VANCOUVER -- For the first time in 10 months, the Sea to Sky Gondola is welcoming visitors.

“It was really fun. I loved the hikes and stuff,” said Faeryn Sherry, who came with her school. "It’s amazing.”

Staff have worked tirelessly since the cable was cut in September 2020 to get it up and running once again. This was the second time the cable was vandalized, the first cut happening a year earlier, in August 2019.

“It was really scary because I don’t know who did it,” said Sherry. "And it’s just kind of like, why do it again?”

That’s the question on the minds of many: Could the vandal or vandals hit again?

As of the reopening, no suspect has ever been identified, and police have not released any photos or images depicting who it might be.

The RCMP told CTV News in an email that there are no new updates on the case, but it remains a priority for the Sea to Sky detachment.

Kirby Brown, general manager of the Sea to Sky Gondola, said security has become a "preoccupation" for the operators.

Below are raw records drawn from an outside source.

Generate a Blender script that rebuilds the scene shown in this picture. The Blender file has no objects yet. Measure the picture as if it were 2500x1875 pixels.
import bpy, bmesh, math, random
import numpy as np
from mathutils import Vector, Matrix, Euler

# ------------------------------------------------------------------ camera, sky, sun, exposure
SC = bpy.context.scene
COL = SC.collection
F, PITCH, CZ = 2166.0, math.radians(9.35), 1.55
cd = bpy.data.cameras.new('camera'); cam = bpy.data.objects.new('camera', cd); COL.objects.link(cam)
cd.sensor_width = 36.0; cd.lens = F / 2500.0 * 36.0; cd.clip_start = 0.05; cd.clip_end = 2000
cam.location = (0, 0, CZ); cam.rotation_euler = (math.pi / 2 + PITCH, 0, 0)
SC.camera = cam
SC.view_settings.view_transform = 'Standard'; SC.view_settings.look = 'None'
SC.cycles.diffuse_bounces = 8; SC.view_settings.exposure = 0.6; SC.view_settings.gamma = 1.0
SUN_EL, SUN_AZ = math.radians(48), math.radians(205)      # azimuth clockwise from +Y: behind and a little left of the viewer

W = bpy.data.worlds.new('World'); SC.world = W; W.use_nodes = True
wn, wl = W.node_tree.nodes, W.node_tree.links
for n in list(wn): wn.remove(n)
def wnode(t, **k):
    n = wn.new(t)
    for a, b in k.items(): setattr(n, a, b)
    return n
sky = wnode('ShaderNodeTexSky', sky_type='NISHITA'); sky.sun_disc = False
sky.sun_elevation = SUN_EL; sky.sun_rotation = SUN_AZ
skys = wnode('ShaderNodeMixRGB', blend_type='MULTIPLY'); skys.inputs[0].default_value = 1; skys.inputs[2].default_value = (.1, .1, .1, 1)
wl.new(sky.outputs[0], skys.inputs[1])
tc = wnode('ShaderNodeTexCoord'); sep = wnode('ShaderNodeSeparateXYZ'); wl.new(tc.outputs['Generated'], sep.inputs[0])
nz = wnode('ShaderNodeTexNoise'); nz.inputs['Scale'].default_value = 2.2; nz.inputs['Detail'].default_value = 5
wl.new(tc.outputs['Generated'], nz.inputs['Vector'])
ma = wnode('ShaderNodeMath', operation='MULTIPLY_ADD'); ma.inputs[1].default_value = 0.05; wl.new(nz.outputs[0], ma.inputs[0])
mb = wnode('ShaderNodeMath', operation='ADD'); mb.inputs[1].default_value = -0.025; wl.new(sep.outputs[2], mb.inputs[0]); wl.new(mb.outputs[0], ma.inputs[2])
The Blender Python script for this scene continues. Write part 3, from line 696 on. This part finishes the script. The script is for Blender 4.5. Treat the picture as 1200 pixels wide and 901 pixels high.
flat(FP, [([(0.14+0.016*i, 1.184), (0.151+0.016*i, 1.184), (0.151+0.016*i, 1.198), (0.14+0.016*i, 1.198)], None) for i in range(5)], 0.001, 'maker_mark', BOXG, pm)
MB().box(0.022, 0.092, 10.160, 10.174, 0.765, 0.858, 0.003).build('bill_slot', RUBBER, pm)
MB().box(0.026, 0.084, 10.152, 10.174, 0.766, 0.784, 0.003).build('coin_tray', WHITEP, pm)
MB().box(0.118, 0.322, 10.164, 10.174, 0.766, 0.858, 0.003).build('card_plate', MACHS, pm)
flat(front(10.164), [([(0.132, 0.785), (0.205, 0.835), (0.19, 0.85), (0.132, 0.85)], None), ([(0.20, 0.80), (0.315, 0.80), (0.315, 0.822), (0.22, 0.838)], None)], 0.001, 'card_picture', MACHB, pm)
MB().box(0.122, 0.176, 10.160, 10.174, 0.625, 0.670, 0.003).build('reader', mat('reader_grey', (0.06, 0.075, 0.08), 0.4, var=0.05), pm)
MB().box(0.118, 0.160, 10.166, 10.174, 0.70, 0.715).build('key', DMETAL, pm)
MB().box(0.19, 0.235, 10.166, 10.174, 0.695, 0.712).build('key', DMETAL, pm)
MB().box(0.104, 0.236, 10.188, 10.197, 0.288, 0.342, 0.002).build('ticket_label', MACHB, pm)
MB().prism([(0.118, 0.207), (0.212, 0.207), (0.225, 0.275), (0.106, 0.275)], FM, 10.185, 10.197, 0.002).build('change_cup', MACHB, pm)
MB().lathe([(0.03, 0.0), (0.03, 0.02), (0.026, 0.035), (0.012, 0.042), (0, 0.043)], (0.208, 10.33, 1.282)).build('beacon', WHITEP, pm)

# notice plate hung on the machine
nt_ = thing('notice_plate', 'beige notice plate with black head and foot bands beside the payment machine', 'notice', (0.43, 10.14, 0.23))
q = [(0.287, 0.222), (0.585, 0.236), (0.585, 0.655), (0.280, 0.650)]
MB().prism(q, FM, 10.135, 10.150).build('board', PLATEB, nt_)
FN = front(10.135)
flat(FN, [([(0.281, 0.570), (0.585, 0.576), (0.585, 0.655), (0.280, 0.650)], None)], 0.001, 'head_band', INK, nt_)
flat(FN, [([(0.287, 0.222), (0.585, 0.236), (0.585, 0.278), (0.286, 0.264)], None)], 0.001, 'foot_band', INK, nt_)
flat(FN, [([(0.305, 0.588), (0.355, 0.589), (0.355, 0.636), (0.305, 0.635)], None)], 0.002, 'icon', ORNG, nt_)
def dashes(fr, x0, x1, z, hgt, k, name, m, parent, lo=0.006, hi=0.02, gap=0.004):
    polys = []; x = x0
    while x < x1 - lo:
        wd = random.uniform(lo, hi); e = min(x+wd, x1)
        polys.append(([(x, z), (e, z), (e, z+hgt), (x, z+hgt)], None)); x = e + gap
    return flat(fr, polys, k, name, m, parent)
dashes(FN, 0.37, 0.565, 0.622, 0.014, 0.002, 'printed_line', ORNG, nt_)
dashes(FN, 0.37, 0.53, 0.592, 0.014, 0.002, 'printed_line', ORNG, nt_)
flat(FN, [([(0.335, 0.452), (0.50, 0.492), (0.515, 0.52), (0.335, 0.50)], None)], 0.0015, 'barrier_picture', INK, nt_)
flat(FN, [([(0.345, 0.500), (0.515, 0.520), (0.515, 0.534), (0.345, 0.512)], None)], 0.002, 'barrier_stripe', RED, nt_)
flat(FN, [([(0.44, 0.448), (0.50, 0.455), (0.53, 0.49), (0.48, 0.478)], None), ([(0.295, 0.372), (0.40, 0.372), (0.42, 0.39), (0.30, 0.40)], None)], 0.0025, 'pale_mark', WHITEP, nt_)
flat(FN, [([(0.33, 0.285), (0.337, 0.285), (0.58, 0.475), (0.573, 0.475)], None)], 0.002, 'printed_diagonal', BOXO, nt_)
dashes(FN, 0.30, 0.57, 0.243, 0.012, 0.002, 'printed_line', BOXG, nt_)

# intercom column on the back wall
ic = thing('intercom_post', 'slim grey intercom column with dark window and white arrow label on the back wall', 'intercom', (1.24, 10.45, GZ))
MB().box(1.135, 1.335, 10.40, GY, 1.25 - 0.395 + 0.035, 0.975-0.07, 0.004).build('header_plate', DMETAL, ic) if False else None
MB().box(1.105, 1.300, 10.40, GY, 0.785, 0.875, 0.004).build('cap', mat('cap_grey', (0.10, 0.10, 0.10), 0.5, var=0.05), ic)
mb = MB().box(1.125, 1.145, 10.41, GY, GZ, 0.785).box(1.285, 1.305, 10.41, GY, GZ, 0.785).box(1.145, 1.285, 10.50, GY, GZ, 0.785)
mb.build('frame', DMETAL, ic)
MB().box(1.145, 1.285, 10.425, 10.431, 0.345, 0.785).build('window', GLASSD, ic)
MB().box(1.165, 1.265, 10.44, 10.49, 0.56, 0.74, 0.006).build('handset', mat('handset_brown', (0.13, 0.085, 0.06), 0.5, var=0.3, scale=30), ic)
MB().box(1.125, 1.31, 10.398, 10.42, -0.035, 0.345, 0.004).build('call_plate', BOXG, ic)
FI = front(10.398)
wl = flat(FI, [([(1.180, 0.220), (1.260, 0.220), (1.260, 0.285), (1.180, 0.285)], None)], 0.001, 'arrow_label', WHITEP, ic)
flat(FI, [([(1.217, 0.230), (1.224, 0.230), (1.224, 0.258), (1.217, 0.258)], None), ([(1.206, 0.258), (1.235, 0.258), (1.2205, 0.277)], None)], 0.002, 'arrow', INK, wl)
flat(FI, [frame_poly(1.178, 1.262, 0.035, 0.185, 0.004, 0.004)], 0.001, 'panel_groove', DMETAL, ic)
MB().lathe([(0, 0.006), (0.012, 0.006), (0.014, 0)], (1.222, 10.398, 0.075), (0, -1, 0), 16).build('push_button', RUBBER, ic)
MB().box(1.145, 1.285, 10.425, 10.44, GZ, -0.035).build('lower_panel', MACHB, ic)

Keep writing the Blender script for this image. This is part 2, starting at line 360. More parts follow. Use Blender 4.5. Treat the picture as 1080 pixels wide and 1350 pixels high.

“I used to say I run a tourism business and now I run a security operation, and that’s both sad and true," Brown said.

After the first incident, the team increased security and they’ve done the same again this time.

“While I can’t mention specifics, I think the comprehensive nature of it is what makes it unique,” said Brown. "There’s additional measures that make it harder to access the towers, and also parking the cabins every single night, removing them from the line.”

Those cabins will be parked behind the guest services office each night and added back to the cable every morning. Brown said it takes about 30 minutes to do, and will keep the cabins safe from the elements such as storms. It will also ensure if someone successfully cuts the cable for a third time, no car will come crashing to the ground.

“We’d all feel better when they catch these individuals or the individual. But we’ve accepted from the outset that this is our security posture forever,” said Brown.

Some surveillance camera towers are visible from the cabins as passengers ride to the top, but Brown explained there are some other measures taken that are not visible.

“We really have spent the last eight months digging deep into who we are, what we represent and how we want to be in this country, and that work has been hard and fascinating and very vulnerable,” said Brown.

There was a steady stream of hikers and sight seers arriving on opening day, eager to take in the view they’d missed for nearly a year.

“The people who’ve done this are reckless and they have directly endangered people’s lives,” said Brown. “Squamish is a town that deserves better.”